David Hannah, principle consultant and founder of Cornerstone Tax, explains: “While the percentage payment bands at higher property values is fairly straightforward, the number of exemptions and surcharges on different kinds of homes becomes incredibly confusing for even the solicitors and conveyancers advising on these transactions. 

“The law around SDLT is incredibly complex and many advisors who help consumers evaluate how much they should pay are trained only to differentiate between residential and commercial property.

“They simply aren’t familiar with the intricacies of the law’s evaluation criteria, which has led to many consumers being mis-advised unintentionally. There are a number of other reasons why people have overpaid; it’s not always a misinterpretation of the three per cent surcharge."

  • Rob Hailstone

    And the purpose of the article is?

    If these claims are true, no doubt an honest error by the solicitors involved. Whereas, in 2019 it was reported:

    "Victoria Nicholl, tribunal judge, stated that he “knowingly provided” HMRC with a document that contained an error “with the intention that HMRC should rely upon it as an accurate document”.

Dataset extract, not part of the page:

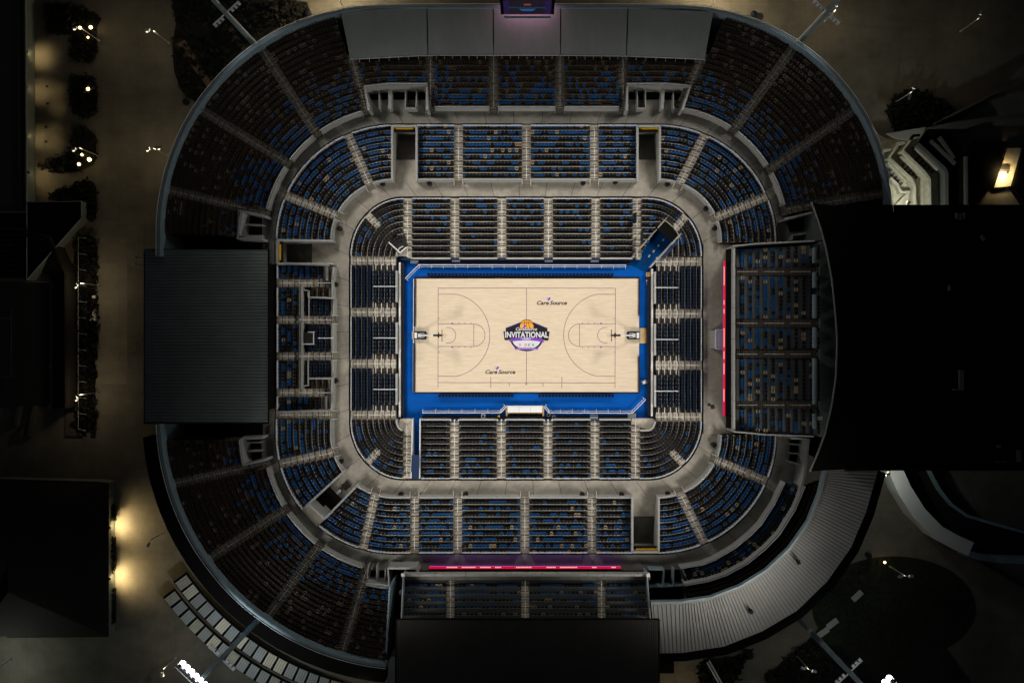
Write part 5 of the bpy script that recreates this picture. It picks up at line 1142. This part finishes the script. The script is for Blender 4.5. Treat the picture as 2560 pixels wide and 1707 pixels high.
# small court stadium at the left, unlit
T = thing('small_grandstand', 'unlit smaller court with curved stands at the left edge', 'stadium')
b = MB(); pprism(b, [(-60, 705), (126, 705), (126, 1012), (118, 1018), (-60, 1018)], 0.05, -0.03); b.build('court_floor', 'greend', T)
b = MB()
for k in range(10):
    f = k / 9; pts = [(-60, 690 - 118 * f), (65 - 20 * f, 690 - 118 * f), (100 + 20 * f, 672 - 80 * f), (128 + 36 * f, 692 - 10 * f), (130 + 36 * f, 1020)]; wallrun(b, pts, 7, 0.8 + .35 * k, 0)
b.build('stand_row', 'darkb', T)
r = MB()
for pts in ([(60, 705), (126, 705), (126, 1010), (118, 1018)], [(130, 705), (130, 1012), (120, 1021)], [(-60, 578), (60, 578), (110, 600), (150, 655), (163, 684), (163, 712), (178, 712)], [(162, 730), (162, 1018), (148, 1050)]):
    P = [W(u, v, 1.2) for u, v in pts]
    for p, q in zip(P, P[1:]): r.tube(p, q, .045, 4)
r.build('rail', 'arm', T)
lines_ = MB()
for pts in ([(28, 776), (28, 943)], [(-60, 796), (28, 796)], [(-60, 943), (28, 943)]):
    wallrun(lines_, pts, .8, 0.06, 0.0)
lines_.build('court_line', 'arm', T)
b = MB(); wallrun(b, [(46, 1016), (38, 1066)], 8, 1.2, 0); wallrun(b, [(86, 1016), (72, 1090)], 9, 1.2, 0); wallrun(b, [(56, 1070), (50, 1095)], 6, 1, 0); b.build('ramp', 'roofs', T)
b = MB(); pprism(b, [(163, 560), (205, 548), (205, 1090), (163, 1090)], .3, -.03); b.build('apron', 'tread_up', T)
building([(66, 505), (203, 503), (203, 545), (66, 700)], 3.0, 'roofk', 'dark flat roofed block beside the left courtyard', 1)
bed([(196, 595), (238, 598), (235, 1075), (193, 1075)], 'long dark hedge strip between the small court and the walkway', n=700, size=.45, h=1.0)
r = MB(); P = [W(195.5, 593 + 5 * k, 1.3) for k in range(97)]; r.tube(P[0], P[-1], .05, 4)
for k in range(0, 97, 8): r.tube(P[k], (P[k][0], P[k][1], 0), .05, 4); r.tube(P[k], (P[k][0] + 1.3, P[k][1] - .2, 1.2), .04, 4)
tag(r.build('hedge_fence', 'steel'), 'thin wire fence along the left side of the hedge strip', 'fence')
b = MB(); c = W(237, 787.5, 0); b.box(c, 0.9, 1.85, 0.7); b.box((c[0] + .38, c[1], .7), .12, 1.8, .2); tag(b.build('white_bench', 'white'), 'white box bench on the walkway beside the hedge', 'bench')
b = MB(); c = W(242, 743, 0); b.tube(c, (c[0], c[1], .9), .3, 10, 1); b.ball((c[0], c[1], 1.0), .32); b.m = [1] * 12 + [0] * (len(b.f) - 12); tag(b.build('domed_bin', ['white', 'black']), 'white domed bin on the walkway beside the hedge', 'bin')
for i, (u, v) in enumerate(((357, 646), (354, 663))):
    b = MB(); c = W(u, v, 0); b.tube(c, (c[0], c[1], 3.0), .06, 6, 0); b.ball((c[0], c[1], 3.1), .25); tag(b.build('post_lamp', 'arm'), f'small dark post beside the left metal roof, {("upper", "lower")[i]} of two', 'post')
for i, (u, v) in enumerate(((468, 257), (773, 36), (1882, 39), (2168, 1386), (1985, 1333))):
    b = MB(); c = W(u, v, 0); b.tube(c, (c[0], c[1], .9), .4, 10, 0, .5); b.tube((c[0], c[1], .9), (c[0], c[1], 1.0), .5, 10, 0, .2); tag(b.build('plaza_bin', 'black'), 'dark round bin on the outer paving ' + ('beside the upper left planting', 'above the bowl at the left', 'near the upper right mast', 'beside the curved roof', 'near the curved roof end')[i], 'bin')

# panel canopies at the lower left: two curved rows of pale trays
def canopy(c0, n, wi, label, zt):
    T = thing('panel_canopy', label, 'canopy')
    for i in range(n):
        (u, v), ang = c0(i); x, y, _ = W(u, v, zt); a = -ang; sx, sy = 1.55, wi; hd = bpy.data.meshes.get('roof_panel_' + str(wi))
        b = MB(); b.box((0, 0, 0), sx, sy, .12)
        P = b.build('roof_panel', random.choice(('beige', 'wall', 'wall', 'roofg', 'woodedge')), T); P.location = (x, y, zt); P.rotation_euler = (R(2), 0, a)
        rb = MB()
        for k in range(5): rb.box((-sx / 2 + sx * k / 4 * .96 + .03, 0, .12), .05, sy, .08)
        o = rb.build('panel_rib', 'roofs', P)
    b = MB()
    pts = [c0(i)[0] for i in np.linspace(-.6, n - .4, 14)]; wallrun(b, pts, 40 if wi > 2 else 34, zt - .1, zt - .5); b.build('frame', 'roofk', T)
cen, rad = (1029, 1039), 632
def cpos(r, a0, st):
    def f(i): a = a0 - st * i; return (1029 + r * math.cos(R(a)), 1039 + r * math.sin(R(a))), R(a - 90)
    return f
canopy(cpos(706, 143.8, 2.37), 17, 2.15, 'inner curved row of pale slatted roof trays at the lower left', 4.0)
canopy(cpos(752, 142.6, 2.30), 16, 2.0, 'outer curved row of pale slatted roof trays at the lower left', 3.6)
b = MB(); C = Curve(RIMo); q = C.arc(C.hit((966, 1671), (966, 1658)), C.hit((393, 1090), (405, 1090)), 40)
wallrun(b, [(1029 + (u - 1029) * 1.035, 1039 + (v - 1039) * 1.035) for u, v in q], 32, 6.0, 0); tag(b.build('skirt_roof', 'roofk'), 'black skirt roof hugging the lower left outer wall', 'roof')
b = MB(); pprism(b, [(970, 1640), (989, 1640), (989, 1720), (970, 1720)], 12, 0); tag(b.build('stair_tower', 'wall'), 'pale narrow tower wall left of the bottom roof', 'wall')
b = MB(); pprism(b, [(1650, 1655), (1685, 1655), (1685, 1682), (1650, 1682)], 5, 0); tag(b.build('dark_kiosk', 'roofk'), 'black kiosk right of the bottom roof', 'kiosk')
T = thing('leaning_ladder', 'white ladder like truss standing below the curved roof', 'ladder')
b = MB(); b.tube(W(1768, 1655, 9), W(1800, 1712, 3), .12); b.tube(W(1774, 1652, 9), W(1806, 1709, 3), .12); b.build('stile', 'white', T)
for k in range(12):
    b = MB(); f = k / 11; b.tube(W(1768 + 32 * f, 1655 + 57 * f, 9 - 6 * f), W(1774 + 32 * f, 1652 + 57 * f, 9 - 6 * f), .05); b.build('rung', 'white', T)
for i, (u, v, a) in enumerate(((2141, 1487, .75), (2079, 1556, .65), (2056, 1578, .6))):
    b = MB(); c = W(u, v, 0); b.box((c[0], c[1], .38), 2.0, .95, .1, a); b.box((c[0], c[1], 0), 1.7, .7, .38, a); tag(b.build('plaza_bench', 'wall'), 'pale rectangular bench beside the dark lawn, ' + ('nearest the round lawn top', 'middle one', 'nearest the mast')[i], 'bench', 'plaza benches')
b = MB(); c = W(2151, 1441, 0); b.box(c, 0.9, .9, .5, .1); tag(b.build('square_planter', 'darkb'), 'square dark planter above the pale benches', 'planter')

# right side: stairs and ramps
def Z6(*p): return [(2160 + x / 5.8075, 250 + y / 5.8075) for x, y in p]
b = MB(); pprism(b, Z6((110, 370), (210, 500), (330, 565), (620, 590), (830, 530), (930, 390), (1180, 1000), (1210, 1530), (420, 1530), (200, 700)), 1.0, 0); struct('stair_plaza', b, 'beige')
for i, (pts, w, zt, m, lab) in enumerate(((Z6((600, 625), (500, 628), (365, 845), (690, 1150), (735, 1250), (735, 1530)), 7.5, 3.0, 'beige', 'pale bent parapet wall by the right stairs, left one'), (Z6((812, 515), (715, 520), (562, 738), (885, 1060), (950, 1150), (955, 1530)), 7.5, 3.2, 'beige', 'pale bent parapet wall by the right stairs, middle one'),
        (Z6((780, 640), (1170, 1000), (1200, 1060), (1203, 1530)), 9, 3.4, 'roofs', 'dark panelled parapet by the right stairs'), (Z6((400, 725), (300, 730), (275, 770)), 6, 2.8, 'beige', 'short pale wall end beside the bowl rim'), (Z6((390, 1130), (490, 1230), (540, 1340), (670, 1340)), 6, 2.6, 'beige', 'low cranked wall at the foot of the right stairs'),
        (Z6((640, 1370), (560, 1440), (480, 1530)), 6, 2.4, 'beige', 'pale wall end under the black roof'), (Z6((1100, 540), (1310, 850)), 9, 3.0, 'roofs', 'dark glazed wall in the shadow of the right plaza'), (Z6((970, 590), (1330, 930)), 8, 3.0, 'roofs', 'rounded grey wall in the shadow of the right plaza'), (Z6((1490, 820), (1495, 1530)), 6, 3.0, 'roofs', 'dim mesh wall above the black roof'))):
    b = MB(); wallrun(b, pts, w, zt, 0); tag(b.build('parapet_wall', m), lab, 'wall')
for i, (p0, p1, wd) in enumerate((((345, 910), (620, 1185), 0), ((540, 815), (835, 1095), 1), ((745, 705), (1075, 1015), 2))):
    T = thing('outdoor_stairs', f'outdoor stairs with pale side wall at the right plaza, {("left", "middle", "right")[i]} flight', 'stairs')
    b = MB(); wallrun(b, Z6(p0, p1), 4.5, 2.4, 0); b.build('side_wall', 'beige', T)
    d = np.array(p1, float) - p0; n = np.array((d[1], -d[0])) / np.hypot(*d) * -95
    for k in range(9):
        a0 = np.array(p0) + d * (.25 + .7 * k / 9); a1 = np.array(p0) + d * (.25 + .7 * (k + 1) / 9); b = MB(); pprism(b, Z6(a0, a1, a1 + n, a0 + n), 1.9 - .1 * k, 1.0, 0); b.build('step', 'conc' if k % 2 else 'tread', T)
b = MB(); pprism(b, Z6((330, 490), (620, 440), (900, 395), (830, 540), (640, 590), (450, 555)), 3.2, 2.8); tag(b.build('canopy_triangle', 'arm'), 'grey triangular canopy at the top of the right stairs', 'canopy')
b = MB(); pprism(b, Z6((940, 395), (1300, 320), (2330, 180), (2330, 270), (1800, 310), (1500, 410), (930, 415)), 2.6, 2.2); tag(b.build('long_canopy', 'roofs'), 'long dark canopy sweeping to the right edge', 'canopy')
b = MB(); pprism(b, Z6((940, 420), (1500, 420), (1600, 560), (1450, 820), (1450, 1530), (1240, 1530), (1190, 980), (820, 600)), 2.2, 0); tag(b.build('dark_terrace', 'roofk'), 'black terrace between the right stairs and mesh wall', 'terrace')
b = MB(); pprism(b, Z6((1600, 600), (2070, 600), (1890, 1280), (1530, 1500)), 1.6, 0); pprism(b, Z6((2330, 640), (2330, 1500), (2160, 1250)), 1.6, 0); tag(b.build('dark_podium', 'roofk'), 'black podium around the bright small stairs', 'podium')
T = thing('small_stairs', 'brightly lit small stairs at the far right edge', 'stairs'); b = MB(); pprism(b, Z6((2085, 700), (2290, 700), (2180, 1245), (1890, 1275)), 0.9, 0); b.build('landing', 'beige', T)
for k in range(4): b = MB(); pprism(b, Z6((1995 - 8 * k, 945 + 25 * k), (2120, 945 + 25 * k), (2120, 958 + 25 * k), (1992 - 8 * k, 958 + 25 * k)), 1.2, .9); b.build('step', 'shade_joint', T)
b = MB(); wallrun(b, Z6((1040, 335), (1700, 10), (2000, -150)), 5, 2.2, 0); tag(b.build('path_wall', 'tread_up'), 'thin dim wall running diagonally from the right stairs', 'wall')
# lower right curved white wall
cw = [(2238, 1172), (2262, 1225), (2298, 1282), (2345, 1330), (2395, 1358), (2428, 1372)]
b = MB(); wallrun(b, cw, 36, 4.5, 0); tag(b.build('curved_wall', 'white'), 'broad white curved wall top below the black roof', 'wall')
b = MB(); wallrun(b, [(2410, 1380), (2450, 1392), (2500, 1399), (2620, 1402)], 16, 3.2, 0); tag(b.build('curved_wall', 'rim'), 'grey continuation of the curved wall at the right edge', 'wall')
b = MB(); wallrun(b, [(2322, 1172), (2350, 1225), (2380, 1262), (2420, 1290), (2470, 1305), (2560, 1330)], 7, 2.5, 0); tag(b.build('inner_kerb', 'rim'), 'thin grey kerb inside the white curved wall', 'kerb')
b = MB(); pprism(b, [(2355, 1335), (2325, 1290), (2285, 1225), (2262, 1172), (2322, 1172), (2380, 1268), (2470, 1315), (2620, 1340), (2620, 1390), (2500, 1388), (2430, 1365)], 1.5, 0); tag(b.build('sunken_bed', 'soil'), 'dark planted strip between the curved wall and kerb', 'planting bed')
b = MB(); wallrun(b, [(2355, 1362), (2440, 1400), (2560, 1470), (2620, 1500)], 4, 1.0, 0); tag(b.build('path_edge', 'tread_up'), 'dim path edging running off the right edge', 'edging')
lamp(2206, 1188, 'added lamp beside the black roof corner to brighten the curved wall', 4.5, h=10, warm=False)  # added light source, placed only to brighten the curved wall
lamp(2262, 520, 'added lamp under the black roof edge to brighten the right outdoor stairs', 15, h=9, warm=False)  # added light source, placed only to brighten the outdoor stairs
for o in bpy.data.objects:
    if o.get('label') and len(o['label'].split()) > 16: print('LONG', o.name, o['label'])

    She continued: “The failure to notify the full chargeable consideration of £765,000 was an inaccuracy that led to an understatement of tax and it was deliberate on Mr Hannah’s part.”"

  • icon

    Strikes me that at the moment it is open season on conveyancers. Everywhere I read at the moment people are having a pop at fees, delays now this, which actually just reads like an advert for a new firm of ambulance chasers.
    There are a lot of things wrong with the profession at the moment but there are far worse things going on in the wider world. People need to get some perspective.